= Brief =
Restate the listing below word for word, omitting any images.
— BEGIN Recorded data —
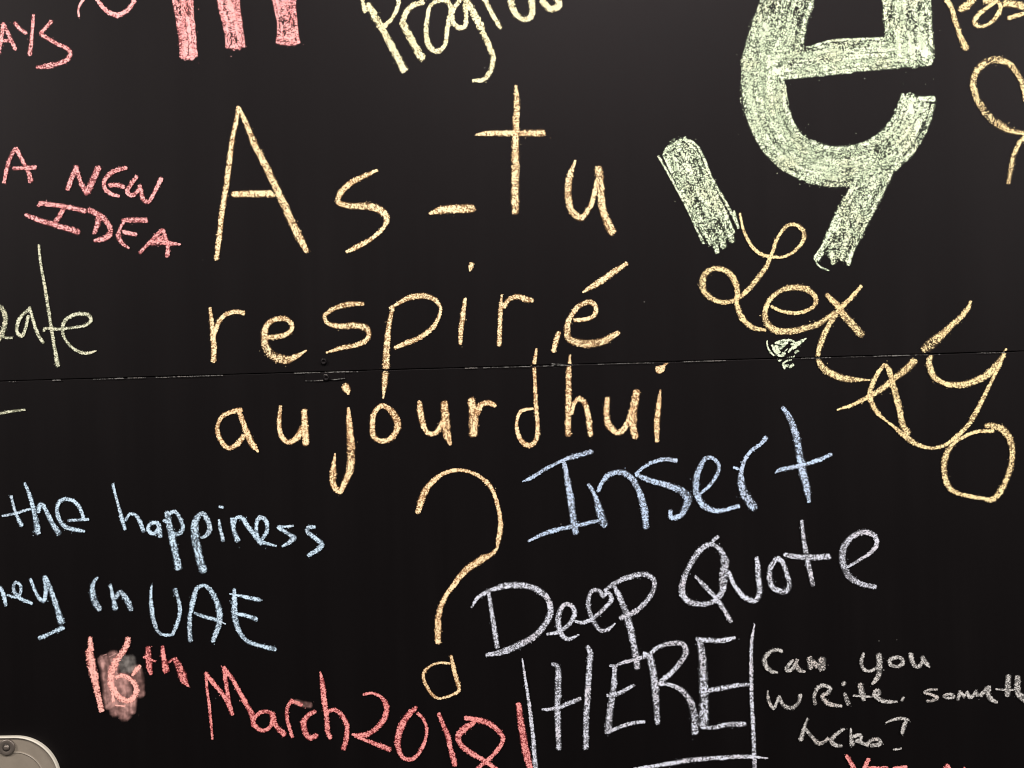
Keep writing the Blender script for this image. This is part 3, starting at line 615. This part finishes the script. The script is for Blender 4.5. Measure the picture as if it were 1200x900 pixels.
pl = loft('joining_plate', [(rounded(cx, cz, .047, .0085, .0008, 3), 0.0), (rounded(cx, cz, .047, .0085, .0008, 3), -0.0007), (rounded(cx, cz, .0462, .0077, .0006, 3), -0.0010)], M_BOARD, board)
for px, py in ((379.5, 424), (382.5, 443)):
    sx, sz = board_xz(px, py); sz -= BOARD_BASE
    hd = disc('screw', sx, sz, [(.0036, 0), (.0036, .0009), (.0031, .0015), (.0018, .0017), (.0014, .0009), (.0001, .0008)], M_BOARD, pl, -0.0008)
c = Chalk()
c.stroke([(358, 446.4, 1.1), (368, 446.2, 1.4), (379, 445.6, 1.2)], 0.36, widen=1.0, dust=True)  # highlights along the plate's lower edge, drawn as grey dust strokes
c.stroke([(389, 445.0, 1.2), (398, 444.2, 1.3), (405, 443.4, 0.9)], 0.34, widen=1.0, dust=True)
c.stroke([(379, 439.6, 1.4), (382, 439.2, 2.0), (385, 439.4, 1.4)], 0.40, widen=1.0, dust=True)
c.stroke([(377, 421.2, 1.2), (380, 420.8, 1.8), (382, 421.1, 1.2)], 0.36, widen=1.0, dust=True)  # highlight on the upper screw head, drawn in the dust colour
c.build('chalk_dust', CH['dust'], 'grey chalk dust and drawn highlights on the painted joining plate and screws', board)['kind'] = 'stuff'

# ------------------------------------------------------------------ taupe metal cover at the bottom left
W, Hh, RAD = 0.215, 0.200, 0.052
ox, oz = board_xz(71.5 - 107.5, 862.5 + 100)
cov = thing('metal_cover', 'taupe metal cover with a bright rounded rim and one screw at the bottom left', 'metal cover', (ox, 0, oz - Hh / 2))
lz = Hh / 2
def rr(inset): return rounded(0, lz, W - 2 * inset, Hh - 2 * inset, RAD - inset if RAD > inset else 0.002, 18)
cov.rotation_euler = (0, TH * 0.5, 0)
loft('plate', [(rr(.0012), -0.0005), (rr(.0012), -0.0035), (rr(.0175), -0.0035), (rr(.0179), -0.0044), (rr(.0184), -0.0048), (rr(.0189), -0.0047), (rr(.0196), -0.0040), (rr(.030), -0.0040)], M_TAUPE, cov)
loft('rim', [(rr(0), -0.0004), (rr(0), -0.0046), (rr(.0004), -0.0054), (rr(.0010), -0.0057), (rr(.0016), -0.0054), (rr(.0018), -0.0030)], M_RIM, cov, cap=False)
def cover_local(px, py):
    x, z = board_xz(px, py); d = Vector((x - ox, 0, z - (oz - Hh / 2)))
    d = Matrix.Rotation(-TH * 0.5, 3, 'Y') @ d
    return d.x, d.z
sx, sz = cover_local(10.5, 874.0)
sc = disc('screw', sx, sz, [(.0094, 0), (.0094, .0020), (.0088, .0027), (.0080, .0029), (.0052, .0030), (.0044, .0024), (.0034, .0022), (.0030, .0034), (.0022, .0042), (.0010, .0045)], M_SCREW, cov, -0.0037)
disc('screw_recess', sx, sz, [(.0051, 0), (.0050, .0003), (.0034, .0002)], M_SOCKET, sc, -0.0060, 24)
— END Recorded data —
= Problem solution =
Keep writing the Blender script for this image. This is part 3, starting at line 615. This part finishes the script. The script is for Blender 4.5. Measure the picture as if it were 1200x900 pixels.
pl = loft('joining_plate', [(rounded(cx, cz, .047, .0085, .0008, 3), 0.0), (rounded(cx, cz, .047, .0085, .0008, 3), -0.0007), (rounded(cx, cz, .0462, .0077, .0006, 3), -0.0010)], M_BOARD, board)
for px, py in ((379.5, 424), (382.5, 443)):
    sx, sz = board_xz(px, py); sz -= BOARD_BASE
    hd = disc('screw', sx, sz, [(.0036, 0), (.0036, .0009), (.0031, .0015), (.0018, .0017), (.0014, .0009), (.0001, .0008)], M_BOARD, pl, -0.0008)
c = Chalk()
c.stroke([(358, 446.4, 1.1), (368, 446.2, 1.4), (379, 445.6, 1.2)], 0.36, widen=1.0, dust=True)  # highlights along the plate's lower edge, drawn as grey dust strokes
c.stroke([(389, 445.0, 1.2), (398, 444.2, 1.3), (405, 443.4, 0.9)], 0.34, widen=1.0, dust=True)
c.stroke([(379, 439.6, 1.4), (382, 439.2, 2.0), (385, 439.4, 1.4)], 0.40, widen=1.0, dust=True)
c.stroke([(377, 421.2, 1.2), (380, 420.8, 1.8), (382, 421.1, 1.2)], 0.36, widen=1.0, dust=True)  # highlight on the upper screw head, drawn in the dust colour
c.build('chalk_dust', CH['dust'], 'grey chalk dust and drawn highlights on the painted joining plate and screws', board)['kind'] = 'stuff'

# ------------------------------------------------------------------ taupe metal cover at the bottom left
W, Hh, RAD = 0.215, 0.200, 0.052
ox, oz = board_xz(71.5 - 107.5, 862.5 + 100)
cov = thing('metal_cover', 'taupe metal cover with a bright rounded rim and one screw at the bottom left', 'metal cover', (ox, 0, oz - Hh / 2))
lz = Hh / 2
def rr(inset): return rounded(0, lz, W - 2 * inset, Hh - 2 * inset, RAD - inset if RAD > inset else 0.002, 18)
cov.rotation_euler = (0, TH * 0.5, 0)
loft('plate', [(rr(.0012), -0.0005), (rr(.0012), -0.0035), (rr(.0175), -0.0035), (rr(.0179), -0.0044), (rr(.0184), -0.0048), (rr(.0189), -0.0047), (rr(.0196), -0.0040), (rr(.030), -0.0040)], M_TAUPE, cov)
loft('rim', [(rr(0), -0.0004), (rr(0), -0.0046), (rr(.0004), -0.0054), (rr(.0010), -0.0057), (rr(.0016), -0.0054), (rr(.0018), -0.0030)], M_RIM, cov, cap=False)
def cover_local(px, py):
    x, z = board_xz(px, py); d = Vector((x - ox, 0, z - (oz - Hh / 2)))
    d = Matrix.Rotation(-TH * 0.5, 3, 'Y') @ d
    return d.x, d.z
sx, sz = cover_local(10.5, 874.0)
sc = disc('screw', sx, sz, [(.0094, 0), (.0094, .0020), (.0088, .0027), (.0080, .0029), (.0052, .0030), (.0044, .0024), (.0034, .0022), (.0030, .0034), (.0022, .0042), (.0010, .0045)], M_SCREW, cov, -0.0037)
disc('screw_recess', sx, sz, [(.0051, 0), (.0050, .0003), (.0034, .0002)], M_SOCKET, sc, -0.0060, 24)